I think you are right-on that men want to protect and appear heroic. I also think you are correct on the”what’s your sign”—I think most would think of the Blue Collar Comedy team!
I don’t think Leigh is not knowledgeable about “spiritualism” just not interested. Like most guys. Most guys are lead to that (imho) by the holder of the apple rather than drawn all by themselves. And before anyone gets outta whack, I said like MOST guys–not ALL guys, and of course depending upon the woman in question.
Great article. Can’t wait to read next week’s. There have been several successful romance writers that are men. Only in the last couple of years had one in particular starting putting “his” picture in the back!
I told my daughter that if she thought girls gossiped she should hear the “locker-room” talk of guys.
This is a myth. Men actually ignore each other in locker rooms.
I think JLW is the first male femi-Nazi, I have ever encountered?
I will agree we have come a long way since the “John Wayne” role model, which he could not even live up to in real life.
I think JLW is the first male femi-Nazi, I have ever encountered?
What? Did I miss something?
Great post(s)! Me? I like Sportscenter and Ghosthunters! And didn’t Janet Guthrie go into sportscasting?
This is a myth. Men actually ignore each other in locker rooms.
Actually, the locker room in my statement was the myth, since I had in quotes, I thought it was assumed. So to explain, when guys are together—-they brag, they gossip.
I know this for a fact. I’m not a guy, but I was reared in a “locker room” full of them because of my brother.
‘Tis amazing the discussions I heard during high school, college and a young adult.
Ooo-kay. Allow me to rephrase:
In my experience, this is a myth, a base canard, utterly untrue, and contrary to the character of the men I know, including all my brothers by blood, arms, and affiliation—but I suppose there are some cretins out there somewhere who indulge in this sort of unmanly misbehavior.
I have two brothers and two sisters. All three of us boys were raised to be gentlemen and would ever have submitted our sisters to “locker room language.”

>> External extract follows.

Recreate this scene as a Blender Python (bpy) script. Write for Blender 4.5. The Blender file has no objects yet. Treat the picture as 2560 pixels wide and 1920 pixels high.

So I stand my claim that locker room gossip is not typical, whether there is a locker room or not. I admit to having known men who boasted of their amatory conquests, but never before a gathering of men, because to do so would have opened them up to the clear contempt and incredulity of their audience.
We do, however, curse more and tell dirtier jokes when there aren’t any women around.
Don’t confuse the antics of teenagers with adult males.
Men, defined as being over the age of 20, do not gossip about their women. If for no other reason, they would be looked down upon in the eyes of others.
Don’t confuse the antics of teenagers with adult males.
Men, defined as being over the age of 20, do not gossip about their women. If for no other reason, they would be looked down upon in the eyes of others.
hmmmmmmmm…….I guess that depends on what you call an adult male and the situations at hand. No pun. I’m done arguing with y’all. adios!
Boy’s Life magazine used to carry (and may still) an article each month featuring a boy’s heroic actions, usually saving a life.
I was reminded of that when I spotted an article mentioning 6-year-old Haden Stusak saved his friend from drowning last week.
Great column, Leigh,
As a young girl I dreamed of being heroic. I also dreamed of being saved. Now I’m a wrter and I can have both.
I never understood how the act of holding a door open for a woman was deameaning to her. I always took it and still do as a sign of respect. Plus it gives us all a moment to pause, connect to the oppsite sex, and then move on with our separate lives.
Interesting, but you might have told me some of this stuff sixty years ago when I could have made better use of it. On the other hand, maybe it’s better that you didn’t.